No início do século XXI, fui convidado por um notável espírita
paulistano a integrar a Liga de Pesquisadores do Espiritismo (LIHPE), onde
continuo dando minha modesta contribuição. Em parceria com o Centro de Cultura,
Documentação e Pesquisa do Espiritismo – Eduardo Carvalho Monteiro, temos
incentivado a aproximação entre pesquisadores, acadêmicos ou não, interessados
na doutrina ou no movimento espíritas. Com o apoio incansável da equipe capitaneada
por Júlia Nezu, voltamos a organizar encontros nacionais, que este ano [2013]
chegam a sua nona edição. Já temos publicados quatro livros da série “Pesquisas
Brasileiras sobre o Espiritismo”, composta dos melhores trabalhos apresentados
nos encontros nacionais presenciais, e, graças à generosidade de duas
professoras da Unifran, os pesquisadores da LIHPE têm podido publicar suas
dissertações e teses na coleção “Espiritismo na Universidade”, que foi
inaugurada com o meu Voluntários.
A psicografia começou a ser desenvolvida após anos, na nossa
reunião do “Célia Xavier”. Não vejo nem ouço os espíritos, minha faculdade é
intuitiva.
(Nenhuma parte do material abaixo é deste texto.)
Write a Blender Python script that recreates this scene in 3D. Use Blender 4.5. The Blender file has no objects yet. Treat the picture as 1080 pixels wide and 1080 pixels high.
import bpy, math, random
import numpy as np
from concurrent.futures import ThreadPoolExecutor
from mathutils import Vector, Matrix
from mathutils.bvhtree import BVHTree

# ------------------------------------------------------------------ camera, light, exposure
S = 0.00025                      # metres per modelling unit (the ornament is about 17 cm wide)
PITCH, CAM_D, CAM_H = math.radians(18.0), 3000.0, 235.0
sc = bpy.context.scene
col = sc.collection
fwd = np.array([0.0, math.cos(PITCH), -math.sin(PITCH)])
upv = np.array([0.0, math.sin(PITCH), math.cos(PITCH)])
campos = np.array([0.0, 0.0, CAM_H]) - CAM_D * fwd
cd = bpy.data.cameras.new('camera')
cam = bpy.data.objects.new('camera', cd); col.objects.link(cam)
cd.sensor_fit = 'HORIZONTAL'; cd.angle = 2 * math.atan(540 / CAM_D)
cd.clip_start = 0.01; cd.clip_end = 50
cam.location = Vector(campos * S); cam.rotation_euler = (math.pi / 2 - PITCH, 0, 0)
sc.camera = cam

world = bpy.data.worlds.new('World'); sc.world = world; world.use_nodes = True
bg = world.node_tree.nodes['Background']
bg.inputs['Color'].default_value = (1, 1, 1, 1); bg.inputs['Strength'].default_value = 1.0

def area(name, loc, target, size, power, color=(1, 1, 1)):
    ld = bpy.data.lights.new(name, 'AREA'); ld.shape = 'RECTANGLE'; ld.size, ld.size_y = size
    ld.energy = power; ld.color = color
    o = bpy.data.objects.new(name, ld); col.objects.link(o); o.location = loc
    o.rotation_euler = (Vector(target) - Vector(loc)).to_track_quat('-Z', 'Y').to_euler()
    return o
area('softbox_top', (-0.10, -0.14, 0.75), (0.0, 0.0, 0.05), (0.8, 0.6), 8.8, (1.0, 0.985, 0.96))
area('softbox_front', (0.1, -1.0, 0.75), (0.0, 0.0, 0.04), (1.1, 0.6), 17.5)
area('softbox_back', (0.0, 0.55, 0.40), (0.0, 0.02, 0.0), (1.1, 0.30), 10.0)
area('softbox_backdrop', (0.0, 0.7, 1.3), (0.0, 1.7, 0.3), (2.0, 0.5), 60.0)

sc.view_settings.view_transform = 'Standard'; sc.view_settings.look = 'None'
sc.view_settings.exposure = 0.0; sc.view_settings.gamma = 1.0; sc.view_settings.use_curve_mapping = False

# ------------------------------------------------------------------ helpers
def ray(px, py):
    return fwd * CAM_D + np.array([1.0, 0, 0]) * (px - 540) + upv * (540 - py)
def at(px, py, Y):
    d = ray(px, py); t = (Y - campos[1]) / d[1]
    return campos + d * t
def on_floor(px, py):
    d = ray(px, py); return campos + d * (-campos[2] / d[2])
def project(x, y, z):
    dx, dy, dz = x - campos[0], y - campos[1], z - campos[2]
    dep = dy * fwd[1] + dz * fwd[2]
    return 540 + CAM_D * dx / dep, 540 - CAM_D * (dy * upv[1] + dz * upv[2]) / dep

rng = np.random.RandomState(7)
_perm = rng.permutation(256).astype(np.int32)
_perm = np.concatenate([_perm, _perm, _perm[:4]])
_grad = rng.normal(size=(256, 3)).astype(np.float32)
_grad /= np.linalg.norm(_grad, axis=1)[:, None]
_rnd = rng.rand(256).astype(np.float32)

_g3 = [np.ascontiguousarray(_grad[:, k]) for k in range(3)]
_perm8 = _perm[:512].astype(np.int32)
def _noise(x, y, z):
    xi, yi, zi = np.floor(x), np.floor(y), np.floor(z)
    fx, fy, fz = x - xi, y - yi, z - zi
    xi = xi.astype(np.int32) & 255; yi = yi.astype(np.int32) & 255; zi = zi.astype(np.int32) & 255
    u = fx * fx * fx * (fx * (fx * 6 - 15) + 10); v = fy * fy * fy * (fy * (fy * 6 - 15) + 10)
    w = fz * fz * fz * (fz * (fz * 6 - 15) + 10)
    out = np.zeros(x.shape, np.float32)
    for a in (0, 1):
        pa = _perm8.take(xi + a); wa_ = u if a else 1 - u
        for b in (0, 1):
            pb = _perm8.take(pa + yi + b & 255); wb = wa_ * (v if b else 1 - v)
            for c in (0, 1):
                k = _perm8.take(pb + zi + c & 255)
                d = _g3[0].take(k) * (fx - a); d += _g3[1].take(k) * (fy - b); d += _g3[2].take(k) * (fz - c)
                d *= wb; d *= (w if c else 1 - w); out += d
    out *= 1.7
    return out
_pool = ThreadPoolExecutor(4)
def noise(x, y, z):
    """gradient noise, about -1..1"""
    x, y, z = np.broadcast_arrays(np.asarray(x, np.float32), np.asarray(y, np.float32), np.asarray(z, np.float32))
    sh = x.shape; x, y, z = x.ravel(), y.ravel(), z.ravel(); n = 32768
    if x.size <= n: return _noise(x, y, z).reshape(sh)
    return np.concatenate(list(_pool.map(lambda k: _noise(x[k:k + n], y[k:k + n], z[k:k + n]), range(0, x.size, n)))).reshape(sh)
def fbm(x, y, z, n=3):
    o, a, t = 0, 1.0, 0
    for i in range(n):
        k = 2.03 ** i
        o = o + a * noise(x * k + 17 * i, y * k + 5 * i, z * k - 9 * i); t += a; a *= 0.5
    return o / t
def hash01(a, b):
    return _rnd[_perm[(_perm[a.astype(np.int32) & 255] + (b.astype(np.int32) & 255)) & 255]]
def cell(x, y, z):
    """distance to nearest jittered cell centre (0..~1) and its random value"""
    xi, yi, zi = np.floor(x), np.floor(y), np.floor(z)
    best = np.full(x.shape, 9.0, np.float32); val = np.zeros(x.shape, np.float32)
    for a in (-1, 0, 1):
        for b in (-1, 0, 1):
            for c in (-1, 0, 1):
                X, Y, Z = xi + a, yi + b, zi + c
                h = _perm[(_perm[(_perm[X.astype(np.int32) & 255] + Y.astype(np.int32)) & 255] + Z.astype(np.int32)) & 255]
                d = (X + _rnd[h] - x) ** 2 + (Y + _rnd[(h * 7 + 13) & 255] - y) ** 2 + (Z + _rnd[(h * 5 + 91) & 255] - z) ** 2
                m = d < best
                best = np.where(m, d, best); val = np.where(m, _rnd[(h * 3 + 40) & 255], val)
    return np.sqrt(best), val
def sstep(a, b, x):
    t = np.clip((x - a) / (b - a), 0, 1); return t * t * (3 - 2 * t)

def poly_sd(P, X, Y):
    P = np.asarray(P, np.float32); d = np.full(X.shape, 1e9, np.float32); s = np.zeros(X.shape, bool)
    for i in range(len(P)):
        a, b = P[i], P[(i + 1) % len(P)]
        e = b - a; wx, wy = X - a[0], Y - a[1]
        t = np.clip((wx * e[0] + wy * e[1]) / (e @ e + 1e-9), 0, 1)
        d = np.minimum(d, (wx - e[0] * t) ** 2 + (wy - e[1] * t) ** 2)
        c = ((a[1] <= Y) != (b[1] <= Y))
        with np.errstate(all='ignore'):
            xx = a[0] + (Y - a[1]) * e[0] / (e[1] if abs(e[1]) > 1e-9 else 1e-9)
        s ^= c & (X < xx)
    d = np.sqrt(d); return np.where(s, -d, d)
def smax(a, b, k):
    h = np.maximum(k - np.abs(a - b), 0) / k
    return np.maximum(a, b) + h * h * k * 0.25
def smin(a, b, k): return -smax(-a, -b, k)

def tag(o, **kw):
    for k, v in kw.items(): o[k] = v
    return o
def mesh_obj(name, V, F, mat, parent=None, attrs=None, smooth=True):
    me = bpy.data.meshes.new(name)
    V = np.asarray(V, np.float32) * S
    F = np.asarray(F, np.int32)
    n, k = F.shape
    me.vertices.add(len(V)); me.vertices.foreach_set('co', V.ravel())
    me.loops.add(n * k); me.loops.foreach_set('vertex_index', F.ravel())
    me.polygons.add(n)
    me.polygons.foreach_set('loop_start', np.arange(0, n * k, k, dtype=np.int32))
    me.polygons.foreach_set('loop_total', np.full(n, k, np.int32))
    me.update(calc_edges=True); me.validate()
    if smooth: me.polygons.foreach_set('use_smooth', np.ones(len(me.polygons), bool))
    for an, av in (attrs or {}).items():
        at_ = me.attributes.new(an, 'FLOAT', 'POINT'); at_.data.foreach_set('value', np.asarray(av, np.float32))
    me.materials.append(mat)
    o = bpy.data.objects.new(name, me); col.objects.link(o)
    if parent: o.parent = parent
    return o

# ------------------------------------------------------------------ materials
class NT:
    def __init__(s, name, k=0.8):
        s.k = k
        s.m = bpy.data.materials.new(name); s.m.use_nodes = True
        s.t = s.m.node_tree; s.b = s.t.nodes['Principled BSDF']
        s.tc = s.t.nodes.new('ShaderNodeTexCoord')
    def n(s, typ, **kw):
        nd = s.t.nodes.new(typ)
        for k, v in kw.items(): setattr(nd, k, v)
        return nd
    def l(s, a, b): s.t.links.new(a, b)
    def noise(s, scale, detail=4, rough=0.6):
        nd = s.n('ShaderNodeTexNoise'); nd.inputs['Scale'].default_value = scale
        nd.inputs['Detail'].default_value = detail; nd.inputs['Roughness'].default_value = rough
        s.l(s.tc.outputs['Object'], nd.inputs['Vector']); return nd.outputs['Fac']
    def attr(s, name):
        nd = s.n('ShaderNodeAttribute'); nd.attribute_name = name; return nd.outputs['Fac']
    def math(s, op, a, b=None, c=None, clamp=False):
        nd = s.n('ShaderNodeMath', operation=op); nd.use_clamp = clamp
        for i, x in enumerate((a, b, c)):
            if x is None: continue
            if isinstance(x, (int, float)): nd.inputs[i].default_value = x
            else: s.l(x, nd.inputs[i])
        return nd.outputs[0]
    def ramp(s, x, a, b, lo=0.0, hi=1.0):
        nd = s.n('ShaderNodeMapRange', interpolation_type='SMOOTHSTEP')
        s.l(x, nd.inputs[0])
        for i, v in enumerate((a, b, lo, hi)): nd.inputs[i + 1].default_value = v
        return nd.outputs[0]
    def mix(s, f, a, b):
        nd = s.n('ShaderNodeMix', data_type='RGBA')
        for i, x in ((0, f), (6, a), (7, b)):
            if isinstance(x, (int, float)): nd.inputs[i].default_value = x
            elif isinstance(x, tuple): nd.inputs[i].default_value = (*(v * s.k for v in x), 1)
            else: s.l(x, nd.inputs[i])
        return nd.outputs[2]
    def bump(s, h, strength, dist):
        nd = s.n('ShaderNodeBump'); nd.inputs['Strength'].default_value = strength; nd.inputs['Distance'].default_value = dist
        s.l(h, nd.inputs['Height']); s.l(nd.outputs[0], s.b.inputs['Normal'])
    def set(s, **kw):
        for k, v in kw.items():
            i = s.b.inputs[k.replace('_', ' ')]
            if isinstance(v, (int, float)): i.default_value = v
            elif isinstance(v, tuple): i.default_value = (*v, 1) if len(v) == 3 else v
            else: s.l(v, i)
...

As ideias se formam ao mesmo tempo em que escrevo, ou as escrevo
assim que se formam. Não tenho movimentos involuntários ou automáticos. O que
posso dizer é que os textos se formam em uma situação de consciência precária
porque, quando começo a escrever, não sei como irei terminar e, às vezes, nem
sei qual é o conteúdo central da produção em curso. Desse trabalho, já foi
publicado o livro Casos e descasos na
casa espírita, de autoria do espírito Conselheiro, que já se encontra em
sua segunda edição, apenas seis meses após sua publicação.
Por fim, uma palavra para uma atividade nova, que faço desde
março de 2007. Trata-se do “Espiritismo Comentado”, um blog de reflexões e
análises sobre temas espíritas, que já conta com mais de trezentos mil acessos
de pessoas de mais de cem países diferentes.